Ideas for Your Shared Kids Room That Will Keep the Whole Family Happy

Ideas for Your Shared Kids Room That Will Keep the Whole Family Happy

Although putting the kids into a shared room might be a necessity, there are things you can do to make the experience positive for everyone involved. And with these helpful hints, crafting a space that’s comfy, creative, and functional can be simpler than you think!

Focus on comfort first

We would be remiss if we didn’t mention the most important function of the bedroom. Any bedroom (not just the kids’) should be a place to rest and recharge, first and foremost. We all know that growing bodies need good sleep to thrive, so be sure to support them with a proper sleep environment that’s cool, quiet, dark, and set up with comfortable beds. Create your shared space with these bases covered first, and then build from there. Trust us, you’ll find that well-rested kids are happy kids!

Give the kids the bigger bedroom

Hear us out, parents! If you choose to dedicate the primary bedroom of your home to the kids, the extra space will make it functional as a playroom as well. In other words, all of the toys, crafts, books, and other clutter that belongs to them stays in one room of the house. This is an especially helpful tip for parents that get easily overwhelmed by extra stuff, because it helps set an expectation of where things go. When their belongings start to accumulate around the rest of the house, they'll understand very quickly where to put things away. Plus, you can close the door on the mess at anytime!

Choose functional and dual-purpose furniture

Every parent knows that kids inevitably come with lots of stuff. Especially in smaller spaces, it’s important to choose furniture and fixtures that can double up – like a low dresser that also serves as a nightstand – or pieces with hidden storage, like our handy Lottie Upholstered Platform Bed Frames with Storage. Whether you have drawers built into your beds or not, don’t underestimate the potential of a few extra inches of under bed space!

Vertically stacked furniture can also be a game-changer. For storage, this means utilizing built-in shelving or bookcases to store toys, books, or knick-knacks. And when it comes to beds, don’t underestimate the space-saving power (and added fun!) of a bunk bed or daybed with trundle.

Find a common theme (even if it’s a simple one)

What kid doesn’t love a themed bedroom to reflect their budding personality? You can tie everything together (even unite mismatched furniture pieces) with a theme, whether it’s feminine and flowery, nautical, or animal inspired!
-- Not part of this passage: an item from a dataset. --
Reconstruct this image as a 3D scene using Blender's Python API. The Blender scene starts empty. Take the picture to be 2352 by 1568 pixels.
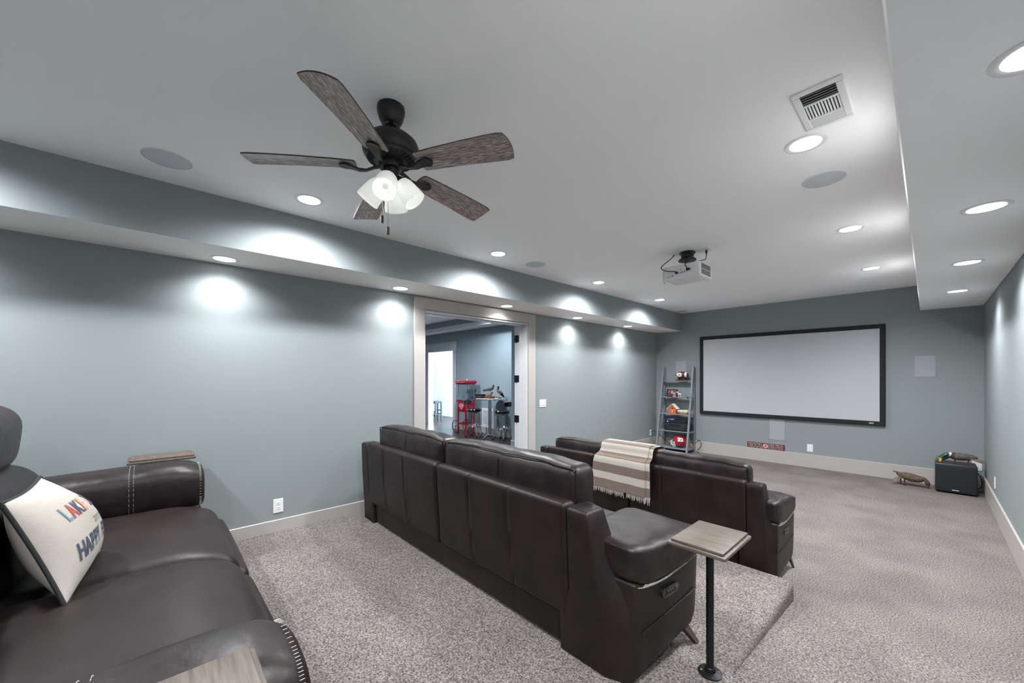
import bpy, bmesh, math, random
from mathutils import Vector, Matrix
from math import sin, cos, pi, radians, sqrt, exp
random.seed(7)
SC = bpy.context.scene
COL = SC.collection

# ------------------------------------------------------------------ camera
CAMZ = 1.481
cd = bpy.data.cameras.new('camera'); cam = bpy.data.objects.new('camera', cd); COL.objects.link(cam)
cam.location = (0, 0, CAMZ); cam.rotation_euler = (pi/2, 0, 0.8225)
cd.sensor_width = 36.0; cd.lens = 887.48/2352*36; cd.shift_y = 80.26/2352; cd.clip_start = 0.02
SC.camera = cam
# ------------------------------------------------------------------ world, exposure
w = bpy.data.worlds.new('world'); SC.world = w; w.use_nodes = True
bg = w.node_tree.nodes['Background']; bg.inputs[0].default_value = (0.62, 0.80, 1.0, 1); bg.inputs[1].default_value = 2.0
vs = SC.view_settings
vs.view_transform = 'Standard'; vs.look = 'None'; vs.gamma = 1.0; vs.use_curve_mapping = False
vs.exposure = 0.52
SC.cycles.max_bounces = 20; SC.cycles.diffuse_bounces = 16; SC.cycles.sample_clamp_indirect = 30
CAN_W = 150.0        # power of one recessed lamp
CAN_COL = (0.96, 0.98, 1.0)
HALL_COL = (0.80, 0.90, 1.0)

# ------------------------------------------------------------------ room numbers (metres)
XL, XR, YF, YB = -3.917, 0.489, 7.812, -1.9
ZC, ZS = 2.747, 2.397
XSL, XSR = -3.381, -0.077
ZB = 0.219
PZ = 0.115          # carpeted platform
D0, D1, DZ = 2.266, 3.944, 2.24   # door opening
HX = -4.117         # hall side of the left wall
HYB = 6.30          # hall back wall

# ------------------------------------------------------------------ materials
def nt(m): m.use_nodes = True; return m.node_tree
MATS = {}
def mat(name, col, rough=0.5, metal=0.0, spec=0.5, bump=None, mix=None, stretch=None, trans=0.0, emit=None, coat=0.0, alpha=1.0, sheen=0.0):
    """bump=(scale,strength,distance)  mix=(scale,colour2,lo,hi,detail) stretch=(x,y,z)"""
    m = bpy.data.materials.new(name); t = nt(m); b = t.nodes['Principled BSDF']; L = t.links.new
    b.inputs['Base Color'].default_value = (*col, 1); b.inputs['Roughness'].default_value = rough
    b.inputs['Metallic'].default_value = metal; b.inputs['Specular IOR Level'].default_value = spec
    b.inputs['Transmission Weight'].default_value = trans; b.inputs['Coat Weight'].default_value = coat
    b.inputs['Alpha'].default_value = alpha; b.inputs['Sheen Weight'].default_value = sheen
    tc = t.nodes.new('ShaderNodeTexCoord'); src = tc.outputs['Object']
    if stretch:
        mp = t.nodes.new('ShaderNodeMapping'); mp.inputs['Scale'].default_value = stretch; L(src, mp.inputs[0]); src = mp.outputs[0]
    if mix:
        n = t.nodes.new('ShaderNodeTexNoise'); n.inputs['Scale'].default_value = mix[0]; n.inputs['Detail'].default_value = mix[4] if len(mix) > 4 else 3
        L(src, n.inputs['Vector'])
        r = t.nodes.new('ShaderNodeMapRange'); r.inputs['From Min'].default_value = mix[2]; r.inputs['From Max'].default_value = mix[3]
        L(n.outputs[0], r.inputs['Value'])
        x = t.nodes.new('ShaderNodeMix'); x.data_type = 'RGBA'; x.inputs[6].default_value = (*col, 1); x.inputs[7].default_value = (*mix[1], 1)
        L(r.outputs[0], x.inputs[0]); L(x.outputs[2], b.inputs['Base Color'])
    if bump:
        n2 = t.nodes.new('ShaderNodeTexNoise'); n2.inputs['Scale'].default_value = bump[0]; n2.inputs['Detail'].default_value = 4
        L(src, n2.inputs['Vector'])
        bp = t.nodes.new('ShaderNodeBump'); bp.inputs['Strength'].default_value = bump[1]; bp.inputs['Distance'].default_value = bump[2]
        L(n2.outputs[0], bp.inputs['Height']); L(bp.outputs[0], b.inputs['Normal'])
    if emit:
        b.inputs['Emission Color'].default_value = (*emit[0], 1); b.inputs['Emission Strength'].default_value = emit[1]
    MATS[name] = m
    return m
M = MATS
mat('wall', (0.242, 0.273, 0.281), 0.75, bump=(140, .10, .002))
mat('ceiling', (0.96, 0.96, 0.96), 0.75, bump=(60, .04, .002))
mat('soffit_under', (0.90, 0.875, 0.845), 0.7)
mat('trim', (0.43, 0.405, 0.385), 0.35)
mat('door_white', (0.66, 0.66, 0.68), 0.35)
mat('hall_wall', (0.30, 0.36, 0.39), 0.55)
mat('pale_wall', (0.75, 0.80, 0.82), 0.6)
mat('plate', (0.80, 0.80, 0.82), 0.35)
mat('plate_slot', (0.05, 0.05, 0.05), 0.5)
mat('grille_rim', (0.40, 0.415, 0.44), 0.7)
mat('speaker_mesh', (0.62, 0.635, 0.665), 0.8, bump=(900, .4, .001))
mat('wall_grille', (0.335, 0.345, 0.370), 0.75, bump=(900, .4, .001))
mat('black_metal', (0.018, 0.018, 0.02), 0.42, 0.6)
mat('bronze', (0.016, 0.014, 0.016), 0.42, 0.3)
mat('black_plastic', (0.012, 0.013, 0.015), 0.35)
mat('dark_slot', (0.004, 0.004, 0.005), 0.8)
mat('white_plastic', (0.80, 0.80, 0.80), 0.4)
mat('chrome', (0.75, 0.77, 0.80), 0.12, 1.0)
mat('gunmetal', (0.10, 0.10, 0.105), 0.25, 0.9)
mat('frosted', (0.92, 0.94, 0.92), 0.35, trans=0.35, emit=((1, .98, .95), 0.12))
mat('bulb', (0.95, 0.95, 0.93), 0.3, emit=((1, .97, .93), 0.25))
mat('lens', (1, 1, 1), 0.5, emit=((1, .985, .96), 9.0))
mat('screen', (0.45, 0.46, 0.485), 0.8)
mat('velvet', (0.006, 0.006, 0.009), 0.75)
mat('leather', (0.0120, 0.0074, 0.0074), 0.43, spec=0.30, bump=(240, .22, .002), mix=(6, (0.018, 0.0115, 0.0113), .4, .65))
mat('leather_crease', (0.0120, 0.0078, 0.0080), 0.40, spec=0.34, bump=(16, .25, .012), mix=(9, (0.020, 0.0135, 0.0135), .45, .65))
mat('thread', (0.46, 0.44, 0.42), 0.7)
mat('leg_wood', (0.050, 0.030, 0.022), 0.4, mix=(30, (0.08, 0.05, 0.035), .4, .6))
mat('table_wood', (0.115, 0.090, 0.072), 0.45, stretch=(3, 30, 30), mix=(4, (0.060, 0.046, 0.037), .38, .68, 6), bump=(6, .15, .003))
mat('blade_wood', (0.19, 0.145, 0.13), 0.42, stretch=(2, 110, 110), mix=(3.0, (0.62, 0.57, 0.54), .44, .64, 8), bump=(5, .2, .002))
mat('blade_edge', (0.045, 0.028, 0.022), 0.5)
mat('cream', (0.43, 0.395, 0.355), 0.9, bump=(420, .5, .001), stretch=(1, 1, 6), mix=(60, (0.40, 0.368, 0.330), .4, .6))
mat('piping', (0.006, 0.010, 0.011), 0.8)
mat('throw_cream', (0.42, 0.385, 0.34), 0.95, bump=(300, .8, .003), sheen=.2)
mat('throw_brown', (0.125, 0.090, 0.070), 0.95, bump=(300, .8, .003), sheen=.2, mix=(160, (0.18, 0.135, 0.108), .4, .6))
mat('ink_teal', (0.10, 0.22, 0.26), 0.8); mat('ink_red', (0.42, 0.05, 0.045), 0.8); mat('ink_navy', (0.045, 0.055, 0.11), 0.8)
mat('ink_orange', (0.55, 0.24, 0.12), 0.8); mat('ink_black', (0.015, 0.015, 0.018), 0.7); mat('ink_white', (0.82, 0.80, 0.79), 0.6)
mat('ladder_grey', (0.195, 0.225, 0.25), 0.45)
mat('crimson', (0.30, 0.012, 0.030), 0.28, coat=.3)
mat('sign_red', (0.22, 0.018, 0.028), 0.4)
mat('football', (0.10, 0.028, 0.018), 0.35, bump=(200, .3, .002))
mat('stand_wood', (0.16, 0.045, 0.022), 0.35)
mat('orange', (0.60, 0.125, 0.025), 0.5)
mat('white_paint', (0.80, 0.79, 0.77), 0.5)
mat('photo_print', (0.12, 0.02, 0.03), 0.3, mix=(42, (0.75, 0.62, 0.66), .52, .60, 2))
mat('frame_dark', (0.018, 0.008, 0.010), 0.35)
mat('glass', (0.95, 0.97, 0.97), 0.05, trans=0.95)
mat('pink_glass', (0.75, 0.35, 0.38), 0.2, trans=0.4)
mat('ivory', (0.66, 0.60, 0.48), 0.5, mix=(90, (0.30, 0.26, 0.20), .5, .65))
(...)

suzanne bed frame with two twin beds
Photo: @fromgrittopearl

We all know it can be tough sometimes to get siblings on the same page about what their room should look like. If your little ones are into different things, choose simplified furniture and a neutral color scheme that you can build upon with accent pieces that suit their tastes. Simple foundational pieces (like our Olivia Metal and Wood Platform Bed Frame) will also carry you well through the teen years.

olivia bed frame in kids room

Consider strategic furniture arrangement

Let’s be honest — sharing a room with a sibling can sometimes create conflict. If close quarters tend to be a pain point for your kids, rearranging their beds can be one smart solution to get them a little more physical separation.

Choose a piece of furniture to put between the beds as a “barrier”. This could be a dresser or nightstand, or perhaps something taller like a bookshelf that can create the feeling of two independent spaces. If your room is on the longer side, you may be able to put the heads of the bed on opposite sides of the room.

strategic furniture arangment

You can also place both heads of the beds in a corner, separated by a shared furniture piece. This way, both kiddos get to have a different “view” when they lie down. Also, they each get a wall to personalize as their own!

And when possible, practice good Feng Shui by giving the beds a “power position”, or in other words, placement that puts them in view of the doorway without directly facing it. This positioning will promote feelings of safety and security – just how you want them to feel when they tuck in!